Terminata la fiera rimase un po’ di tempo col suo compratore; con lui ritornò per un breve periodo in Africa, dove non riuscì a ritrovare il suo mondo perduto, e nel 1906, sempre con Verner, fece di nuovo rotta verso gli Stati Uniti.

Ma che fare negli Stati Uniti? Che poteva fare, se non ancora presentarsi come un selvaggio, un umanoide, una via intermedia fra uomo e scimmia? e così fu di nuovo impiegato per la delizia dei visitatori nell’American Museum of Human History di New York come fenomeno vivente.

La cosa non durò a lungo perché sembra che Verner non riuscì a trovare un accordo economico per lui soddisfacente con i responsabili del museo e quindi, saputo che lo zoo del Bronx voleva espandere il padiglione riservato ai primati, lo portò là.

Ad Ota Benga nello zoo fu permesso di muoversi liberamente, anche se la sua amaca fu posta nel padiglione delle scimmie e fu presentato dalla New York Anthropological Society come esempio vivente di evoluzione umana.

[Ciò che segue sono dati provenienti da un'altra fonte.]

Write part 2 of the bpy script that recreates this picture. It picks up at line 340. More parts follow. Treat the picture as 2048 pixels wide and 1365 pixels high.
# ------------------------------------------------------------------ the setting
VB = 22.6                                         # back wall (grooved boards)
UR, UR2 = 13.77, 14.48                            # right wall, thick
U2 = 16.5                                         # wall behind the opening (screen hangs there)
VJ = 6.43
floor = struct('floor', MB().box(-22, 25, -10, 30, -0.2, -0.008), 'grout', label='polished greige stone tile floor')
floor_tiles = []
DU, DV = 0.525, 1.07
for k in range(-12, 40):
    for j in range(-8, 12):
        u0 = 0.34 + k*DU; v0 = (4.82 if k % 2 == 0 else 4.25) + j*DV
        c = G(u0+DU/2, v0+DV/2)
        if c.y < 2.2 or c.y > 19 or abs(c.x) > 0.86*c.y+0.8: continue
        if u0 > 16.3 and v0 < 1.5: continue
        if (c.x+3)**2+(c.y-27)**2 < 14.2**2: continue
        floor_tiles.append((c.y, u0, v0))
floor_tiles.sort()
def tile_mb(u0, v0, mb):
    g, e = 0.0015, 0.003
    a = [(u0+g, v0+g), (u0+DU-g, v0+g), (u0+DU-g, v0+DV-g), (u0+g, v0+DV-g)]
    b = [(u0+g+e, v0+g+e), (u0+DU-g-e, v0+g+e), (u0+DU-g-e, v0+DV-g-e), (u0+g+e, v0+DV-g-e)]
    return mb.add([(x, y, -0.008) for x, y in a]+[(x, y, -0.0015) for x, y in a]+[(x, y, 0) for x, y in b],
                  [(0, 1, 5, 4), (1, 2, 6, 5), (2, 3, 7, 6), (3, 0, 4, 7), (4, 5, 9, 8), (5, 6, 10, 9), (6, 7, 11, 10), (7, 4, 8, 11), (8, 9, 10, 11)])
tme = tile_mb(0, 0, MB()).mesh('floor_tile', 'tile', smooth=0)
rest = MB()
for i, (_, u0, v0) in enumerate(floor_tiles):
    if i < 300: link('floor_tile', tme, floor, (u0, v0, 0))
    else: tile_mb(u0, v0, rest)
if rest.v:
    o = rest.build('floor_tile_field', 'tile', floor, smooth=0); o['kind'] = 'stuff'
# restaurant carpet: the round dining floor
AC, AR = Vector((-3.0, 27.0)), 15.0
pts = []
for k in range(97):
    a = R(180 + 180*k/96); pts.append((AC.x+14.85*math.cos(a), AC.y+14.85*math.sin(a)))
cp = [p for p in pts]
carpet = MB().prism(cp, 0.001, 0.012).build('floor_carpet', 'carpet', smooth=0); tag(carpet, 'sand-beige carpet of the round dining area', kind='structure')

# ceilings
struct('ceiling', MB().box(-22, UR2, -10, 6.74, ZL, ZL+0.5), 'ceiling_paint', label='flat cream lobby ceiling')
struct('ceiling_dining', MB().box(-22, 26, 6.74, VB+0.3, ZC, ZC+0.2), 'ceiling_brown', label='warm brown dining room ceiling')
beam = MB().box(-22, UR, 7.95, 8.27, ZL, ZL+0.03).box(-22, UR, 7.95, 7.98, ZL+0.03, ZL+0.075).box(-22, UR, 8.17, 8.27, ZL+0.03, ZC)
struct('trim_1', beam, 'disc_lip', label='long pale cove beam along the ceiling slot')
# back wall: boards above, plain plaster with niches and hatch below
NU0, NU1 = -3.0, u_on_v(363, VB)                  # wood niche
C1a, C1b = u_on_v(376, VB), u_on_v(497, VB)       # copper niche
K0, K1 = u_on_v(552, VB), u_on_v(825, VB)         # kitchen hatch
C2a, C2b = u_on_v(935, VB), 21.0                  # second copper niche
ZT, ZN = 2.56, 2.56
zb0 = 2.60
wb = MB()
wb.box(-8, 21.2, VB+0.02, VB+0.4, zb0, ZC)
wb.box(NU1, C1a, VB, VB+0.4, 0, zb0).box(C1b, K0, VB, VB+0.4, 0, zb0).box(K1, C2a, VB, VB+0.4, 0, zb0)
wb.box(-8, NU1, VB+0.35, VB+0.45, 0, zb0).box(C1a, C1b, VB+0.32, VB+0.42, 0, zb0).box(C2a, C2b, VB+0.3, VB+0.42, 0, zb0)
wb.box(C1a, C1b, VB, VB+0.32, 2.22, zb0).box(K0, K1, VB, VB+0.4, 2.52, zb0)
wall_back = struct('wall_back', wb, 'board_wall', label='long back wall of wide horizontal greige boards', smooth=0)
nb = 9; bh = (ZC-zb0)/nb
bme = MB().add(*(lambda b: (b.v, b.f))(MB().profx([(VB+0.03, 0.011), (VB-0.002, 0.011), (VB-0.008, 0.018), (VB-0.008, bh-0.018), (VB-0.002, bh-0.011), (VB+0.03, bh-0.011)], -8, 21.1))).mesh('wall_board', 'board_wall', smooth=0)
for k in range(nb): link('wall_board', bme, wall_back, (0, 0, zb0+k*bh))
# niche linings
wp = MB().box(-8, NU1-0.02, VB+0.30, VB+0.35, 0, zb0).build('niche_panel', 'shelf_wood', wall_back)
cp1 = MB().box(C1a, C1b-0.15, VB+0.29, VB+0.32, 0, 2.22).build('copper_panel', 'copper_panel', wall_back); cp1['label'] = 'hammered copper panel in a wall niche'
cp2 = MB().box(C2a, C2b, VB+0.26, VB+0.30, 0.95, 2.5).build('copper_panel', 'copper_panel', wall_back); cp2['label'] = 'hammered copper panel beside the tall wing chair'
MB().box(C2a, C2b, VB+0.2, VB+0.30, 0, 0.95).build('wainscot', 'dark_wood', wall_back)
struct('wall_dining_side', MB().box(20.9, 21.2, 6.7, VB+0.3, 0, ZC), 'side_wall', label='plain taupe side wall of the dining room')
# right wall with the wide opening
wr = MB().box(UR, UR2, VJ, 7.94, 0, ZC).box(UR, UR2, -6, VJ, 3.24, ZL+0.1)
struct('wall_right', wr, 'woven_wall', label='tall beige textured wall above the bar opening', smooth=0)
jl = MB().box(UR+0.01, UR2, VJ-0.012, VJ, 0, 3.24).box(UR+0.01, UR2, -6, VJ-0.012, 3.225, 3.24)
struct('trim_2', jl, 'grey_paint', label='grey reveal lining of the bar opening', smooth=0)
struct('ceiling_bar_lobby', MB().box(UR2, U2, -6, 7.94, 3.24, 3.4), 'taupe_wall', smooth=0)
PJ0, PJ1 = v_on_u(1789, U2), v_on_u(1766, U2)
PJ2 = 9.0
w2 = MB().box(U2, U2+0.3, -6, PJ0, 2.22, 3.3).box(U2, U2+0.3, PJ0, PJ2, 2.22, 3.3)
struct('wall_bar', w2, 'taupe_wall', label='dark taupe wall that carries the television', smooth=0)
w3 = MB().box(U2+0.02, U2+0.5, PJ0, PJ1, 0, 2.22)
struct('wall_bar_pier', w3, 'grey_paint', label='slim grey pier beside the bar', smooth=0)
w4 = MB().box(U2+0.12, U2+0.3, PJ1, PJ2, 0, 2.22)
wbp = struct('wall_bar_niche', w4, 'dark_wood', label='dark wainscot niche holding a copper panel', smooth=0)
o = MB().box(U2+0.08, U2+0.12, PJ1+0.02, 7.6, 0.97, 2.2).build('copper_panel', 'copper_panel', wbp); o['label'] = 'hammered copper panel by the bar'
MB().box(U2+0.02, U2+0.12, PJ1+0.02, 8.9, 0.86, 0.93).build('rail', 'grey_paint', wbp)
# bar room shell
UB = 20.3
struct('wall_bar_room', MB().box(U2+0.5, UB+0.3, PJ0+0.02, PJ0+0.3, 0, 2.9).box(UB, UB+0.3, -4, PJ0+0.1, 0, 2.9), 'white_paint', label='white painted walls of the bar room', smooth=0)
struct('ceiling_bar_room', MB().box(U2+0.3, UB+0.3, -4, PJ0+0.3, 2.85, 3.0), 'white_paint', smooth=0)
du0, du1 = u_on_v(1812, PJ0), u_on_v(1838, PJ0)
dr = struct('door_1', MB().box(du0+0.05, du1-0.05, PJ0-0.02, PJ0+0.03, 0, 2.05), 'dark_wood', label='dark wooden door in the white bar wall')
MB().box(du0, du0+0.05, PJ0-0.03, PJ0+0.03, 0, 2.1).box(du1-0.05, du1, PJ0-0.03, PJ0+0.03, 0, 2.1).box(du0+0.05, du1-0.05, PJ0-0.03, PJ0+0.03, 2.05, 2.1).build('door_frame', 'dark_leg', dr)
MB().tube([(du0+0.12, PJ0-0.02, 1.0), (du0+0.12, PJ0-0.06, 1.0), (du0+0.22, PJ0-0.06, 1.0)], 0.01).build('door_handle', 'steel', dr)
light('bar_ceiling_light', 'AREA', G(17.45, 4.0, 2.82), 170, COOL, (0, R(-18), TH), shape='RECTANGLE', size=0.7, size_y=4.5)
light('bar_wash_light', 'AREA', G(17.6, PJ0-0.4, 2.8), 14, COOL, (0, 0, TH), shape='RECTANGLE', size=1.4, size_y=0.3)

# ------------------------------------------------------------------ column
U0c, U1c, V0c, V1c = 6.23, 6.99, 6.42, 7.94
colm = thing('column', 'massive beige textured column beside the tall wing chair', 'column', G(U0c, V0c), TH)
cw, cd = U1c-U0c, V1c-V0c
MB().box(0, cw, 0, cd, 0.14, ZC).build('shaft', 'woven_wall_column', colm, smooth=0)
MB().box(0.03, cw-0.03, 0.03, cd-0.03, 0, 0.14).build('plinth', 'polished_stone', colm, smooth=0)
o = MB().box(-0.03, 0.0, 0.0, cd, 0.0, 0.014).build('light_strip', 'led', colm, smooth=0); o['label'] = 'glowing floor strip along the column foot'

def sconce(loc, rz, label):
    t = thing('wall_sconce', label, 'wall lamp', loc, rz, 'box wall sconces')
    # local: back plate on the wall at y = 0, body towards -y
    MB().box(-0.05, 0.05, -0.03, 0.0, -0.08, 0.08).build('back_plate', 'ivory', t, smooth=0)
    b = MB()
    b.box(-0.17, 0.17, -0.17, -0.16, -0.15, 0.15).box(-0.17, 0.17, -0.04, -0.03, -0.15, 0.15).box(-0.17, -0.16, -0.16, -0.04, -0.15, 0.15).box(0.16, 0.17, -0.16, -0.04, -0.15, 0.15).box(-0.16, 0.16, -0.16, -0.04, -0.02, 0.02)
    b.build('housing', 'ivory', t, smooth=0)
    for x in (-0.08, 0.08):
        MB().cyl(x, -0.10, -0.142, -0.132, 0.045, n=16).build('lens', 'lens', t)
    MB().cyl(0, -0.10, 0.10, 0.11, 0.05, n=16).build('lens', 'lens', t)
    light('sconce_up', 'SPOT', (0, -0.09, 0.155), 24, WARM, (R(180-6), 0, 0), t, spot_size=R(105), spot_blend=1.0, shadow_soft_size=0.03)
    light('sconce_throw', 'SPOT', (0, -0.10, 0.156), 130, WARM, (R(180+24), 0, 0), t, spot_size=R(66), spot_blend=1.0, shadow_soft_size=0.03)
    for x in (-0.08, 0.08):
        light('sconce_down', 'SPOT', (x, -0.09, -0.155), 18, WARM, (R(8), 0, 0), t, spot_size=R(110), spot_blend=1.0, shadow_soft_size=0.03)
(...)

L’intervento di pastori evangelici neri pose fine a questo scempio e Ota Benga fu trasferito in un orfanatrofio per bambini afro-americani gestito dal reverendo James Gordon, il pastore che con più forza aveva chiesto la sua liberazione. Sempre con l’aiuto del reverendo, trovò rifugio presso una famiglia di amici, i MacCrays; questi gli fecero arrotondare i denti e fu mandato in una scuola per bimbi neri. Trovò poi lavoro in una ditta per la lavorazione del tabacco. Nel 1914 cominciò a risparmiare sul suo salario per acquistare i biglietti per il suo ritorno definitivo in Africa. L’Africa, i verdi padiglioni dove era nato, il suo sogno perduto. La prima guerra mondiale nel frattempo era iniziata e nel 1916, quando ormai pensava di aver abbastanza denaro per poter partire, gli fu detto che l’occupazione tedesca del Belgio aveva creato enormi problemi d’ordine burocratico e che di fatto, almeno fino a che la guerra fosse continuata, sarebbe stato impossibile partire.

Aveva 32 anni Ota Benga quando il 20 marzo del 1916 con un colpo di pistola diretto al cuore pose fine ai suoi giorni.